Kto bierze na siebie cudze cierpienia, aby ulżyć cierpiącym, ten dokonuje akty błogosławione. Kto bierze w obronie słabszych narażając się na przykrości, utratę zdrowia, szykany, ten staje się bohaterem. Wszystkie cierpienia wynikające z dobrych intencji stają się dobrem. W cierpieniu wynikający z dobrych intencji uczestniczy Bóg i to On przetwarza cierpienie w dobro. Wygenerowane dobro może inspirować do pomnażanie kolejnych dóbr. W łańcuszku tym, dobro zaczyna królować nad złem. Świat staje się lepszy.
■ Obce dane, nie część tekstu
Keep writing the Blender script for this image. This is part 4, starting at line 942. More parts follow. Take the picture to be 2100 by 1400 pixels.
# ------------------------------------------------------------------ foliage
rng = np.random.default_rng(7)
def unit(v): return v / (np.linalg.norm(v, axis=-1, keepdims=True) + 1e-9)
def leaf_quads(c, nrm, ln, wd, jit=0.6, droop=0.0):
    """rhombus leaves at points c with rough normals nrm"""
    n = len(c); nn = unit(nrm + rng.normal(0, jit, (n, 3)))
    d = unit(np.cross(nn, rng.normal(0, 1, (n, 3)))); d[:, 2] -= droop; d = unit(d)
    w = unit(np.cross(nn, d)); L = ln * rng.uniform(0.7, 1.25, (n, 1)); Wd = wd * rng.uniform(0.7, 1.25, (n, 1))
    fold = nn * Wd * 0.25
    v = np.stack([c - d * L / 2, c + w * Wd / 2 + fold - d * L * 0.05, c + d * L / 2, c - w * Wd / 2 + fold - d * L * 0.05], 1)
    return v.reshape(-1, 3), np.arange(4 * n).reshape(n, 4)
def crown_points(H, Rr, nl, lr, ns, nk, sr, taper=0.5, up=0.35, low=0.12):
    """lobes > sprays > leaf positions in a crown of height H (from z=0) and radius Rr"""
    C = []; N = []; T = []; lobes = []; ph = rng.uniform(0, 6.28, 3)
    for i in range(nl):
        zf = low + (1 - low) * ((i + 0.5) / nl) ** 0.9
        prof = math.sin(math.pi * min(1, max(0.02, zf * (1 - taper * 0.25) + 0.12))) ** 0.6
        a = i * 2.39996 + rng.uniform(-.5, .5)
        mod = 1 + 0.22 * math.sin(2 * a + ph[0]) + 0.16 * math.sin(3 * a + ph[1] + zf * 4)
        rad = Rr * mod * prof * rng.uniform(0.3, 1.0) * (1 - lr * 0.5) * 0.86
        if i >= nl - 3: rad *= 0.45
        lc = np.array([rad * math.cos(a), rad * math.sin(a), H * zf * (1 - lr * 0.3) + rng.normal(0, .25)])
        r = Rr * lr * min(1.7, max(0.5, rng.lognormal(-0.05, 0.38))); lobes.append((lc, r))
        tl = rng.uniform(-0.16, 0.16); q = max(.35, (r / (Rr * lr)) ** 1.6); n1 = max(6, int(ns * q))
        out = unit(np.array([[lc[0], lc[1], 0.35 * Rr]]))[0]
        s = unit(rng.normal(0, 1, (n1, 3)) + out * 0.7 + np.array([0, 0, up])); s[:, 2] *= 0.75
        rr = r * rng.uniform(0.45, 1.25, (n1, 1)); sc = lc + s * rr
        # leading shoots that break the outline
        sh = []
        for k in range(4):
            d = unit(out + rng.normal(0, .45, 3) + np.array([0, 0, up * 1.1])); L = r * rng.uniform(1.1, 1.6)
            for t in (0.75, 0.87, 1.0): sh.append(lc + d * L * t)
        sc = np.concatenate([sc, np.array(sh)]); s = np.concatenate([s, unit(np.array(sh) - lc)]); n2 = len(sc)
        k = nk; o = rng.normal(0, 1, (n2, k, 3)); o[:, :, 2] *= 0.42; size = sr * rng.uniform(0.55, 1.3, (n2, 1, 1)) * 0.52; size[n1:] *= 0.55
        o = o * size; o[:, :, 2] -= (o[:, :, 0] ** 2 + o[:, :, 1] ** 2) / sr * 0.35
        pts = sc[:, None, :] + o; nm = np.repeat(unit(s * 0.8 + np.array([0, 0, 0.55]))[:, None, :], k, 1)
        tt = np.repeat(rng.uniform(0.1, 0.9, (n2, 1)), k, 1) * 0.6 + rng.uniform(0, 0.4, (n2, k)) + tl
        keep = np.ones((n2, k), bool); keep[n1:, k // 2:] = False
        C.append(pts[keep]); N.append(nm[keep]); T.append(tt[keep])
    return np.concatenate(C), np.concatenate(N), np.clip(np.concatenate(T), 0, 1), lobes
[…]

Przykładem ludzkiego cierpienia jest ofiara z samego siebie (Maksymilian Kolbe), aby uratować inne życie. Jezus Chrystus oddał swoje życie na odkupienie ludzkości. Wiele matek nie zgadza się na aborcję. Ratując swoje nienarodzone dziecko umiera na skutek powikłań. W czasie II wojnie światowej Polacy ukrywając w swoich domach Żydów tracili własne życie. Dzieląc się swoją strawą z głodnymi uszczupla się własne potrzeby. Ratując tonących, można stracić własne życie. Interweniując w czasie bójki, można zostać okaleczony, a nawet stracić życie. Wiele osób (w tym wielu błogosławionych i świętych) przyjęło cierpienia od innych.
W zaistniałym cierpieniu należy odnaleźć sens. Jeżeli go nie znajduje się, to trzeba go jak najszybciej wygasić, zminimalizować, uleczyć, albo całkowicie zlikwidować.
Wielkim cierpieniem może być bezradność i bezsilność. Czasem problemy przerastają możliwości człowieka. Jedyna rada to zdarzenia losowe przyjmować jak wyzwania losu. Jak kapitan stacji kosmicznej, który musi się uporać z usterką aby uratować kosmiczną misję. Takie podejście może niekiedy rozwiązać problemy i zażegnać cierpienie. Może stać się powodem do samozadowolenia.
Cierpienie samo w sobie niesie tajemnicę, którą nie do końca może zrozumieć człowiek. Zapisane są w nim działania sięgające zdarzeń nadprzyrodzonych. Np. cierpienie Jezusa Chrystusa na krzyżu miało działanie Odkupieńcze. Obejmuje okres od pojawienia się ludzi, aż do eschatologicznego końca. Jezus okupił wszystkich ludzi, tych co już pomarli i tych, którzy się jeszcze nie narodzili. Skala tego jest nie do ogarnięcia.
Istotę cierpienia próbuję zrozumieć wykorzystując pojęcie funkcjonałów (nie-byty), jako twory działania dynamicznego (które mają moc działania poprzez swoje przymioty), które współistnieją i działają w stworzonej rzeczywistości.